Buscava estabelecer uma relação intensa, sentir prazer e despertar paixão. Coutinho sabia de antemão que seria um amor fugaz, pois limitado àquela hora e pouco do encontro, depois do qual perdia interesse por suas efêmeras parceiras e parceiros, evitando deliberadamente novos encontros depois da gravação. Comparadas a suas maravilhosas personagens, considerava as pessoas uma fraude. “Quando você volta e passa uns dias juntos é rotina. E a rotina é insuportável, a rotina é insuportável”, declarou.
Por oposição ao historiador, memórias coletivas e fidelidade dos relatos não tinham interesse para Coutinho. Ele centrou sua atenção nas diferentes formas de auto-representação suscitadas nos encontros. O que o entusiasmava eram testemunhos ou memórias individuais, subjetivos e irreproduzíveis por natureza. Para ele, tinham valor em si mesmos pelo simples fato de terem sido contados, conforme declarou, “num instante dado em que houve uma fricção, um querer se mostrar, medo, se conhecer etc. dos dois lados” .
Esses encontros e conversas eram demarcados por um anti-romantismo radical. O pressuposto da relação que Coutinho buscava estabelecer era a brevidade. Como para o poeta dos Tableaux parisiens no famoso soneto comentado por Benjamin, para Coutinho “o momento do encantamento coincide com a despedida para sempre” . A exceção foi Elizabeth Teixeira, com quem manteve contato esporádico durante cinco décadas, desde que a conheceu em 1962.
*
Os breves encontros amorosos e a convivência com sua equipe serviram de antídotos para a solidão de Coutinho. Gravar era uma necessidade vital para ele. “É o que me mantém vivo”, disse. “[…] se eu não filmar, eu morro. […] É um meio de estar vivo. Por que o resto não tem a menor importância.” As gravações talvez tenham sido dos momentos mais felizes da última década de sua vida. Mesmo assim, sem se deixar levar por sentimentalismos, Coutinho fez questão de dizer que continuava “tão infeliz quanto antes.”
*
Nas inúmeras ocasiões nos últimos anos em que mudou de lugar e sentou diante da câmera ou apenas do microfone, Coutinho parece ter tentado compensar seu relativo mutismo quando estava na posição de diretor. O ritual era sempre o mesmo. Chegava de mau humor, começava com má vontade, rejeitava a primeira pergunta, às vezes de forma agressiva. Depois, costumava aderir ao jogo e falar muito. Às vezes de maneira incompreensível, articulando mal, atropelava as palavras e omitia a frase usual que introduz o assunto. Outras vezes era inconveniente. Recorria a impropérios à vontade. Errava nomes e datas, sem deixar de dizer também muita coisa reveladora não mencionada em entrevistas anteriores.
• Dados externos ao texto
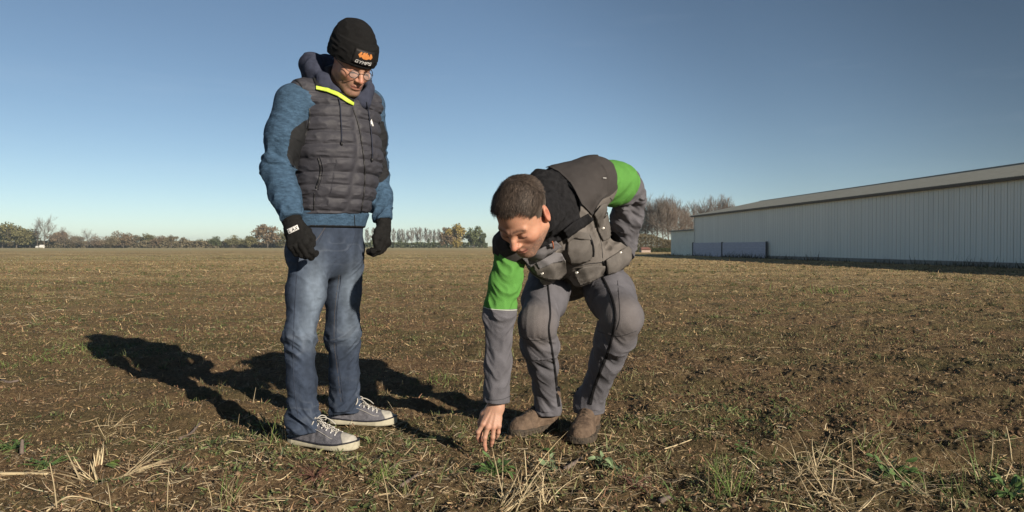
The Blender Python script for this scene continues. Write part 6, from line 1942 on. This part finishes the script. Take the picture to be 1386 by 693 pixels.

Na tarde da sua última quinta-feira, por exemplo, falou com veemência incomum do seu medo, da utilização dos cadáveres e dos mártires pela esquerda e pela direita, da sua prisão no Recife com a qual sonhou durante anos, do regime de terror instaurado na Paraíba e em Pernambuco depois do golpe de 1964, do assassinato de um filho de Elizabeth Teixeira, morto por um irmão diante dela.
Meses antes, fora profético ao dizer que seu ideal era “morrer no meio de um filme”. Sonhava “fazer filmes inacabados”, declarou.
*
Por razões legais, Coutinho não pode realizar um de seus últimos projetos. Dessa vez os encontros seriam com crianças, pista nítida para situar a origem da sua inspiração no encantamento de Benjamin por crianças .
Coutinho deixou um filme gravado sem editar – registro final do seu olhar, da sua voz, da sua escuta e do seu corpo. São vestígios preciosos que nos restaram junto com os filmes anteriores, suas declarações e nossas lembranças.
* Este texto, segunda parte e final do que foi publicado há uma semana, serviu de base para minha participação na mesa redonda Listening and Seeing:an Homage to Eduardo Coutinho, organizada e apresentada por Pedro Meira Monteiro e Bruno Carvalho, realizada na Princeton University, em 6 de março. Após a projeção de Eduardo Coutinho, 7 de outubro, de Carlos Nader, João Moreira Salles, Robson Pereira, Carlos Nader, Sandra Kogut, Lucia Serrano Pereira, Tom Levin, João Biehl, Eduardo Cadava, Lilia Schwarcz e o autor deste post participaram do encontro.